Apartments are considered relatively stable multifamily real estate investments given the consistent demand for housing and tendency for property to appreciate in value. It does take some sophistication to successfully identify, finance and manage an apartment building, however. If you’re thinking about how to invest in an apartment complex, here are some factors to consider.

Size matters

Before you start looking at complexes on the market, decide what size apartment building you intend to purchase. Lenders evaluate apartment complexes as either residential or multifamily based on the number of units. Residential and commercial mortgages have different eligibility requirements, discussed further below.

The size of the complex will influence the impact of tenant turnover and vacancy risk. Larger apartments with several tenants may require more work to manage, but provide a financial buffer if some of your tenants move out. Vacancy risk can be higher for smaller apartments, where losing one tenant could drop your income considerably.

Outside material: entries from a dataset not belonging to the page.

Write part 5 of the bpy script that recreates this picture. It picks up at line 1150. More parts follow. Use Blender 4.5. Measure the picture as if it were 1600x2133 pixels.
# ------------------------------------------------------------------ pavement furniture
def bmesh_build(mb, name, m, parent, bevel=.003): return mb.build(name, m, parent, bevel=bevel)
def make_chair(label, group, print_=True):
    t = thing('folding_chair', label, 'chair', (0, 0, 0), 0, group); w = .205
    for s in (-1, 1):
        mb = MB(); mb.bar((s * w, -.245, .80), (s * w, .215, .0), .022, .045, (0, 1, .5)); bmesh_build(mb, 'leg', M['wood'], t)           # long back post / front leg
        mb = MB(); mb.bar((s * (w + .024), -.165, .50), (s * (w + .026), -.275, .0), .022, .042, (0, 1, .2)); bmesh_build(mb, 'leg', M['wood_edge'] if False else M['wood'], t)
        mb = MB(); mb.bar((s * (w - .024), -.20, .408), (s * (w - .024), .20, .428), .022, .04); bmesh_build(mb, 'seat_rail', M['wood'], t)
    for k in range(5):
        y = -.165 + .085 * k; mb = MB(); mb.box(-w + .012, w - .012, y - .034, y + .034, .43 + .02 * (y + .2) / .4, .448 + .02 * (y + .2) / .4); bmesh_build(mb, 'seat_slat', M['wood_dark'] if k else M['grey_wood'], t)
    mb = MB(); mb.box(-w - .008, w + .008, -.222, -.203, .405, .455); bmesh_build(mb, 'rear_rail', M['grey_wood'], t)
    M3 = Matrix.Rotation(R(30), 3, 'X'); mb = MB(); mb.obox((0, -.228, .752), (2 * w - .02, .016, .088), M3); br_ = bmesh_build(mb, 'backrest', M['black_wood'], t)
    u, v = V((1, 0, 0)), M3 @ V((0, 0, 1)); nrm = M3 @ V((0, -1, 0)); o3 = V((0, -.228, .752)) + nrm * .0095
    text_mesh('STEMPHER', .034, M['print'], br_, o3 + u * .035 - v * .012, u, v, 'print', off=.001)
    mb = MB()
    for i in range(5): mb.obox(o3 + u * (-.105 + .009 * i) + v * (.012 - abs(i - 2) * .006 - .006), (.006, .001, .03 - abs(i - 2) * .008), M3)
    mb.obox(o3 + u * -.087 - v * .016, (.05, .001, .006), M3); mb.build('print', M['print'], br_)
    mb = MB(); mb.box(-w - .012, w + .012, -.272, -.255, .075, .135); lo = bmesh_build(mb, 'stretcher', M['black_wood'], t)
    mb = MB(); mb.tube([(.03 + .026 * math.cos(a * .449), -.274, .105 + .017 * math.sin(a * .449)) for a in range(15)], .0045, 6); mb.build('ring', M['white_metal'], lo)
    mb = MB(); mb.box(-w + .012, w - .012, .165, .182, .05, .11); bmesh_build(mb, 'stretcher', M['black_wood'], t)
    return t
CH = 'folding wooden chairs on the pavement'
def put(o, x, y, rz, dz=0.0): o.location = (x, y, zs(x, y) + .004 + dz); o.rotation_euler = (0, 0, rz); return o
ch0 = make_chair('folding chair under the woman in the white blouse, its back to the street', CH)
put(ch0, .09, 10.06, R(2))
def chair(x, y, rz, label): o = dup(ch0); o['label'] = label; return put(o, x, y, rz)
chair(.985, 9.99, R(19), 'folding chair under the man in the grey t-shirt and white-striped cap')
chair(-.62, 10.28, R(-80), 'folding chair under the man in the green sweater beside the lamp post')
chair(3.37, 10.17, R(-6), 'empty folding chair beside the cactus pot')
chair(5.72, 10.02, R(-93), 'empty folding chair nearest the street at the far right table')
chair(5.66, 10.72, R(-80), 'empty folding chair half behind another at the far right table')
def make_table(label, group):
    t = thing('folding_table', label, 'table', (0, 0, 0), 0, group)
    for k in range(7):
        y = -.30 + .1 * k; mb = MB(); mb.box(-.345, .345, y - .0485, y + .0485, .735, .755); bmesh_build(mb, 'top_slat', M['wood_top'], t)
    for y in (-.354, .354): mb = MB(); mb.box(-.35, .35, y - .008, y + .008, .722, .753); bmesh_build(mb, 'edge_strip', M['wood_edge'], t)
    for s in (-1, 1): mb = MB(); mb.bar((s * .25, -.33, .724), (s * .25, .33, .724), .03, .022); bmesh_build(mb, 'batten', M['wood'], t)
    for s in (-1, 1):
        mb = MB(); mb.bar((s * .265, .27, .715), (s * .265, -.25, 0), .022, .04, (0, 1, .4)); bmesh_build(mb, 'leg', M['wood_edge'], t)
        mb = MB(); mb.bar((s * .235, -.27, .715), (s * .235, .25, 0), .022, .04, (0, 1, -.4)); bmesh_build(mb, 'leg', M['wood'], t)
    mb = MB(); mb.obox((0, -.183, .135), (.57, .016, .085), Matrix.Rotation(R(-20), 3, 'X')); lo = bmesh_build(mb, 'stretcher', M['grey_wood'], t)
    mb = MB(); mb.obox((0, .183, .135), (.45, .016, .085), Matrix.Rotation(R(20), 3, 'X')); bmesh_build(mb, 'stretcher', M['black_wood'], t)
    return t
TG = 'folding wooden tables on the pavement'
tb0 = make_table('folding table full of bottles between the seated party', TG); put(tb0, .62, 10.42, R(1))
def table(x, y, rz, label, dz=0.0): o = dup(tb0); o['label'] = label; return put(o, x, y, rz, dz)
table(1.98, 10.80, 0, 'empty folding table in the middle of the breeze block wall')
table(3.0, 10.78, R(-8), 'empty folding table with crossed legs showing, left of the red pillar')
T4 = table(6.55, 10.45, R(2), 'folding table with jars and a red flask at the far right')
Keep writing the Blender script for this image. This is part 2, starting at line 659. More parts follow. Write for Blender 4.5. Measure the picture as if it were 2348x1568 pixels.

Consider as well what role you plan to take in the management of the property. If you want an active role in a smaller investment and intend to carry out the daily operations and maintenance work on your own — perhaps even while living in the property — an apartment with no more than four units might work well. If, however, you are investing for large returns and prefer a more hands-off approach, a multifamily apartment overseen by a professional property management company may make more sense.

Identify value

As with any major real estate investment, it is imperative to conduct due diligence on the property. The sellers and their real estate agents will do their best to make the complex look like an unbeatable deal, so verify all of the information provided. It is wise to work with an experienced multifamily real estate agent, appraiser and accountant to get an accurate assessment of the building’s physical and financial condition, and how competitive the local rental market is.

The value of an apartment complex is based on its net operating income, or the revenue generated after all expenses are deducted. There are two ways to add value: reduce operating costs or increase income. As such, consider any repairs or renovations in the context of the rent.

Your accountant can help identify the net operating income of the complex by analyzing the profit and loss statements as well as the rent roll — that is, the list of all apartment tenants and their lease terms. The capitalization rate is another method of estimating value. This is obtained by dividing net operating income by the property’s current market value. Your appraiser and real estate agent can help identify market value by comparing similar properties in the area and looking at the wider market absorption rate — or how long it takes for vacant apartments to be filled.

Examine potential regulatory requirements that could dampen a viable investment. Identify property taxes, which tend to be higher for apartment complexes. Contact the local zoning office to determine how your property is zoned. This will affect how you are able to use it, particularly if you plan to renovate for commercial activity. Zoning can also impact your property insurance premiums.

Residential financing

Lenders consider an apartment with one to four units as residential, and will assess it with the same criteria used for typical home mortgages. Your credit score and debt-to-income ratio play a large role in determining interest rates and other loan conditions.

Properties with up to four units can be financed with residential loans that conform to Fannie Mae and Freddie Mac standards. If you are living in the building, you may be eligible for a U.S. Federal Housing Administration (FHA) home loan, which offers benefits such as a down payment of as low as 3.5 percent and no loan prepayment penalties.

Commercial financing

Apartments with five or more units require multifamily commercial loans, which carry more complex underwriting requirements. Your personal credit and financials hold less weight in commercial loan eligibility. Lenders are more concerned with the net operating income of the apartment, its debt service coverage ratio — that is, the net operating income divided by total debt — the loan-to-value ratio and your demonstrated experience in property management. A down payment of at least 20 percent is typically required. Compare lenders and their requirements for financial reserves, commercial usage limits and any prepayment penalties.

Fannie Mae and Freddie Mac offer multifamily loan programs with fixed and adjustable rates. Loan terms are up to 30 years with a minimum debt service coverage ratio of 1.25 and loan-to-value ratio of up to 80 percent. These programs typically have minimum occupancy requirements.

There are limited government-backed financing options for multifamily apartments. The FHA 223(f) program can finance the purchase of eligible multifamily rental housing with a debt service coverage ratio of at least 1.15 and maximum loan-to-value ratio of 83.3 percent for market rate properties. Loan terms are up to 35 years with low interest rates. Additional government-backed programs exist to finance specialized rental housing for low-income individuals, seniors and underserved communities.

Protect yourself

Most real estate investors form a limited liability company (LLC) to separate personal financial holdings from those related to investment properties. While forming an LLC is expensive, it can protect your home and personal assets.

Determining whether an apartment building is a good investment depends on your finances, dedication and patience. Carefully review potential properties with a team of professionals and compare lenders for the best financing.